I came up with a solution that works for me pretty well. First just to clarify that I was unable to find out an easy (and performance fast) way to automatically generate the appropriate swizzled methods for arbitrary selectors (i.e. with arbitrary arguments and return value) using only the selector name. So I had to add the arguments types and the return value for each selector, not only the selector name. In reality it should be relatively easy to create a small tool that would be able to parse all source files and detect automatically what are the arguments types and the returned value of the selector which we want to profile (and prepare the swizzled methods) but right now I don't need such an automated solution.
So right now my solution includes the above ideas for method swizzling, some C++ code and macros to automate and minimize some coding.
First here is the simple C++ class that measures time
class PerfTimer
{
public:
PerfTimer(PerfProfiledDataCounter* perfProfiledDataCounter);
~PerfTimer();
private:
uint64_t _startTime;
PerfProfiledDataCounter* _perfProfiledDataCounter;
};
I am using C++ to use that the destructor will be executed when object has exited the current scope.
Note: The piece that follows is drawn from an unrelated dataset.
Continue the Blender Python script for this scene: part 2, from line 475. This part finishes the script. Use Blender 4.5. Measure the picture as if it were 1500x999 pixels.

The idea is to create PerfTimer in the beginning of each swizzled method and it will take care of measuring the elapsed time for this method
The PerfProfiledDataCounter is a simple struct that counts the number of execution and the whole elapsed time (so it may find out what is the average time spent).
Also I am creating for each class I'd like profile, a category named "__Performance_Profiler_Category" and to conforms to "__Performance_Profiler_Marker" protocol. For easier creating I am using some macros that automatically create such categories. Also I have a set of macros that take selector name, return type and arguments type and create selectors for each selector name.
For all of the above tasks, I've created a set of macros to help me. Also I have a single file with .mm extension to register all classes and all selectors I'd like to profile. On app start, I am using the runtime to retrieve all classes that conforms to "__Performance_Profiler_Marker" protocol (i.e. the registered ones) and search for selectors that are marked for profiling (these selectors starts with predefined prefix). Note that this .mm file is the only file that needs .mm extension and there is no need to change file extension for each class I want to profile.
Afterwards the code swizzles the original selectors with the profiled ones. In each profiled one, I just create PerfTimer and call the swizzled method.
In brief that is my idea which turned out to work pretty smoothly.